Written exercise →
Copy out the whole listing exactly as written, leaving the pictures behind.

Source material →
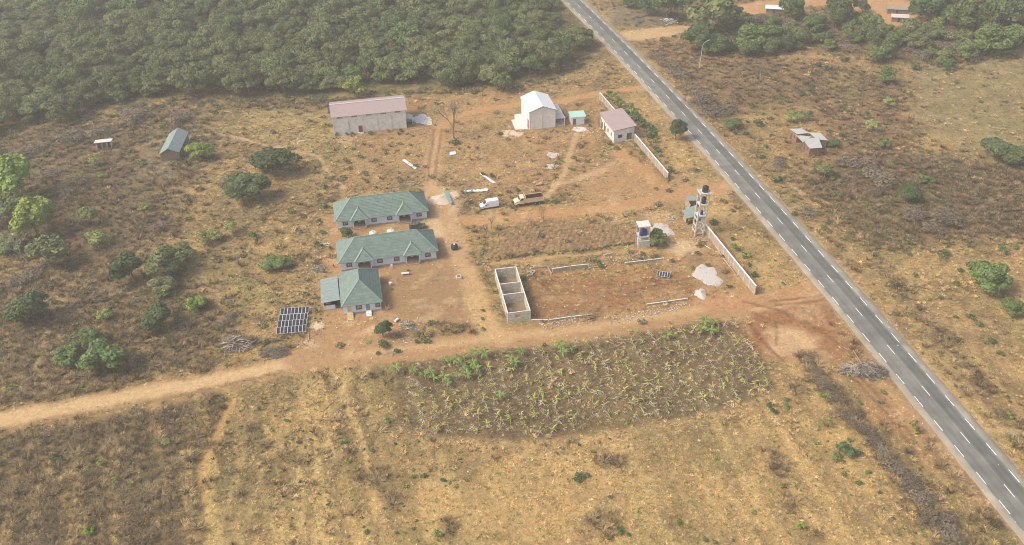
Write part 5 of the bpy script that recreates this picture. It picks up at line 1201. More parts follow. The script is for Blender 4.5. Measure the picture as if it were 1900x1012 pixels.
for a in LONE: plant_px(*a)
def near_taken(x, y, pts, d): return any((x - a) ** 2 + (y - b) ** 2 < d * d for a, b in pts)
taken = [at(a[0], a[1]) for a in LONE]
THICKET = P_(1275,60, 1340,20, 1460,42, 1540,48, 1600,38, 1650,58, 1700,50, 1720,-20, 1960,-40, 1990,60, 1900,90, 1830,112, 1740,138, 1690,132, 1600,100, 1480,95, 1400,108, 1300,100)
for x, y in fill(THICKET, 7.2, .45):
    if near_taken(x, y, taken, 5) or near_taken(x, y, [at(*q) for q in ((1425,34), (1437,32), (1448,36), (1650,40), (1665,44), (1678,48), (1662,28), (1680,34))], 8): continue
    key = R.choice(['mid', 'grey', 'dark', 'brown', 'brown', 'mid']); s = R.uniform(2.4, 5.6)
    grow(key, 'tree', x, y, s, {'mid': 'green scrub tree of the hazy upper right thicket', 'grey': 'greyish scrub tree of the hazy upper right thicket', 'dark': 'dark scrub tree of the hazy upper right thicket', 'brown': 'leafless brown scrub tree of the hazy upper right thicket'}[key], 'tree',
         {'mid': 'green trees of the upper right thicket', 'grey': 'greyish trees of the upper right thicket', 'dark': 'dark trees of the upper right thicket', 'brown': 'brown trees of the upper right thicket'}[key], .85)
# dry brown shrubs
def brown_at(lst, label, group):
    for px, py, wd in lst: plant_px(px, py, wd, 'brown', .55, label, 'shrub', 'dry_shrub', group)
brown_at([(1300,180,60),(1330,195,50),(1280,160,46),(1260,130,50),(1240,112,40),(1220,98,30),(1345,205,36),(1310,205,40)], 'reddish brown leafless shrub on the right verge of the road near the lamp post', 'brown shrubs along the upper right verge')
brown_at([(1590,295,52),(1640,330,56),(1620,318,40),(1445,300,34),(1500,390,40),(1625,350,36),(1700,395,50),(1760,400,60),(1735,420,40)], 'brown leafless shrub in the dry scrub beyond the brick cabin', 'brown shrubs in the right scrub')
brown_at([(1515,690,26),(1530,712,30),(1545,735,30),(1580,770,30),(1600,790,34),(1622,815,34),(1640,838,40),(1662,865,40),(1690,895,44),(1712,925,48),(1740,960,52),(1765,990,54),(1500,668,24)], 'brown leafless shrub in the long dry hedge line at the lower right', 'brown shrubs in the dry hedge line')
brown_at([(120,350,46),(90,320,40),(150,330,40),(60,270,44),(130,250,50),(180,240,40),(250,210,50),(330,215,46),(420,330,34),(290,420,40),(60,500,50),(30,520,40),(340,600,36),(420,590,30),(1390,700,20)], 'brown leafless shrub on the dry slope at the upper left', 'brown shrubs on the left slope')

# hedge behind the boundary wall, wall-side weeds
def along(pts, step): 
    out = []; P = [Vector(at(*p)) for p in pts]
    for a, b in zip(P[:-1], P[1:]):
        n = max(1, int((b - a).length / step)); out += [a.lerp(b, (k + R.uniform(.2, .8)) / n) for k in range(n)]
    return out
for p in along(((1124, 172), (1150, 195), (1172, 212), (1196, 232), (1215, 262), (1210, 272)), 2.3):
    for _ in range(1):
        grow(R.choice(['shrub', 'mid', 'shrub_bright']), 'hedge_bush', p.x + R.uniform(-1.4, 1.4), p.y + R.uniform(-.8, .8), R.uniform(1.4, 2.3), 'green bush in the hedge behind the upper boundary wall', 'bush', 'bushes of the hedge behind the upper boundary wall')
for p in along(((1215, 275), (1240, 310), (1246, 322)), 4): grow('shrub', 'hedge_bush', p.x, p.y, R.uniform(.7, 1.4), 'low green bush outside the lower end of the upper boundary wall', 'bush', 'low bushes outside the upper boundary wall')
for p in along(((1322, 410), (1326, 420), (1350, 440), (1370, 470), (1392, 505), (1412, 530)), 4.2): grow(R.choice(['shrub', 'shrub_bright']), 'bush', p.x + R.uniform(-.6, 1.2), p.y, R.uniform(.8, 1.6), 'green bush growing outside the tall boundary wall by the main road', 'bush', 'green bushes outside the tall boundary wall')
for p in along(((618, 249), (636, 250)), 2.2): grow('shrub_dark', 'bush', p.x, p.y - .6, R.uniform(.8, 1.2), 'dark green weed bush at the left foot of the long shed wall', 'bush', 'weed bushes at the left foot of the shed')
for p in along(((680, 250), (697, 247)), 1.8): grow('shrub_dark', 'bush', p.x, p.y - .6, R.uniform(.9, 1.5), 'dark green weed bush right of the red shed door', 'bush', 'weed bushes right of the red shed door')
for p in along(((636, 250), (664, 249)), 2.0): grow('shrub_dark', 'bush', p.x, p.y - .5, R.uniform(.6, 1.1), 'dark green weed bush left of the red shed door', 'bush', 'weed bushes left of the red shed door')
plant_px(743, 242, 12, 'shrub_dark', .8, 'dark green weed bush at the right end of the long shed wall', 'bush', 'bush')
plant_px(1132, 266, 12, 'shrub', .8, 'green weed bush at the near corner of the pink roofed building', 'bush', 'bush')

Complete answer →
Write part 5 of the bpy script that recreates this picture. It picks up at line 1201. More parts follow. The script is for Blender 4.5. Measure the picture as if it were 1900x1012 pixels.
for a in LONE: plant_px(*a)
def near_taken(x, y, pts, d): return any((x - a) ** 2 + (y - b) ** 2 < d * d for a, b in pts)
taken = [at(a[0], a[1]) for a in LONE]
THICKET = P_(1275,60, 1340,20, 1460,42, 1540,48, 1600,38, 1650,58, 1700,50, 1720,-20, 1960,-40, 1990,60, 1900,90, 1830,112, 1740,138, 1690,132, 1600,100, 1480,95, 1400,108, 1300,100)
for x, y in fill(THICKET, 7.2, .45):
    if near_taken(x, y, taken, 5) or near_taken(x, y, [at(*q) for q in ((1425,34), (1437,32), (1448,36), (1650,40), (1665,44), (1678,48), (1662,28), (1680,34))], 8): continue
    key = R.choice(['mid', 'grey', 'dark', 'brown', 'brown', 'mid']); s = R.uniform(2.4, 5.6)
    grow(key, 'tree', x, y, s, {'mid': 'green scrub tree of the hazy upper right thicket', 'grey': 'greyish scrub tree of the hazy upper right thicket', 'dark': 'dark scrub tree of the hazy upper right thicket', 'brown': 'leafless brown scrub tree of the hazy upper right thicket'}[key], 'tree',
         {'mid': 'green trees of the upper right thicket', 'grey': 'greyish trees of the upper right thicket', 'dark': 'dark trees of the upper right thicket', 'brown': 'brown trees of the upper right thicket'}[key], .85)
# dry brown shrubs
def brown_at(lst, label, group):
    for px, py, wd in lst: plant_px(px, py, wd, 'brown', .55, label, 'shrub', 'dry_shrub', group)
brown_at([(1300,180,60),(1330,195,50),(1280,160,46),(1260,130,50),(1240,112,40),(1220,98,30),(1345,205,36),(1310,205,40)], 'reddish brown leafless shrub on the right verge of the road near the lamp post', 'brown shrubs along the upper right verge')
brown_at([(1590,295,52),(1640,330,56),(1620,318,40),(1445,300,34),(1500,390,40),(1625,350,36),(1700,395,50),(1760,400,60),(1735,420,40)], 'brown leafless shrub in the dry scrub beyond the brick cabin', 'brown shrubs in the right scrub')
brown_at([(1515,690,26),(1530,712,30),(1545,735,30),(1580,770,30),(1600,790,34),(1622,815,34),(1640,838,40),(1662,865,40),(1690,895,44),(1712,925,48),(1740,960,52),(1765,990,54),(1500,668,24)], 'brown leafless shrub in the long dry hedge line at the lower right', 'brown shrubs in the dry hedge line')
brown_at([(120,350,46),(90,320,40),(150,330,40),(60,270,44),(130,250,50),(180,240,40),(250,210,50),(330,215,46),(420,330,34),(290,420,40),(60,500,50),(30,520,40),(340,600,36),(420,590,30),(1390,700,20)], 'brown leafless shrub on the dry slope at the upper left', 'brown shrubs on the left slope')

# hedge behind the boundary wall, wall-side weeds
def along(pts, step): 
    out = []; P = [Vector(at(*p)) for p in pts]
    for a, b in zip(P[:-1], P[1:]):
        n = max(1, int((b - a).length / step)); out += [a.lerp(b, (k + R.uniform(.2, .8)) / n) for k in range(n)]
    return out
for p in along(((1124, 172), (1150, 195), (1172, 212), (1196, 232), (1215, 262), (1210, 272)), 2.3):
    for _ in range(1):
        grow(R.choice(['shrub', 'mid', 'shrub_bright']), 'hedge_bush', p.x + R.uniform(-1.4, 1.4), p.y + R.uniform(-.8, .8), R.uniform(1.4, 2.3), 'green bush in the hedge behind the upper boundary wall', 'bush', 'bushes of the hedge behind the upper boundary wall')
for p in along(((1215, 275), (1240, 310), (1246, 322)), 4): grow('shrub', 'hedge_bush', p.x, p.y, R.uniform(.7, 1.4), 'low green bush outside the lower end of the upper boundary wall', 'bush', 'low bushes outside the upper boundary wall')
for p in along(((1322, 410), (1326, 420), (1350, 440), (1370, 470), (1392, 505), (1412, 530)), 4.2): grow(R.choice(['shrub', 'shrub_bright']), 'bush', p.x + R.uniform(-.6, 1.2), p.y, R.uniform(.8, 1.6), 'green bush growing outside the tall boundary wall by the main road', 'bush', 'green bushes outside the tall boundary wall')
for p in along(((618, 249), (636, 250)), 2.2): grow('shrub_dark', 'bush', p.x, p.y - .6, R.uniform(.8, 1.2), 'dark green weed bush at the left foot of the long shed wall', 'bush', 'weed bushes at the left foot of the shed')
for p in along(((680, 250), (697, 247)), 1.8): grow('shrub_dark', 'bush', p.x, p.y - .6, R.uniform(.9, 1.5), 'dark green weed bush right of the red shed door', 'bush', 'weed bushes right of the red shed door')
for p in along(((636, 250), (664, 249)), 2.0): grow('shrub_dark', 'bush', p.x, p.y - .5, R.uniform(.6, 1.1), 'dark green weed bush left of the red shed door', 'bush', 'weed bushes left of the red shed door')
plant_px(743, 242, 12, 'shrub_dark', .8, 'dark green weed bush at the right end of the long shed wall', 'bush', 'bush')
plant_px(1132, 266, 12, 'shrub', .8, 'green weed bush at the near corner of the pink roofed building', 'bush', 'bush')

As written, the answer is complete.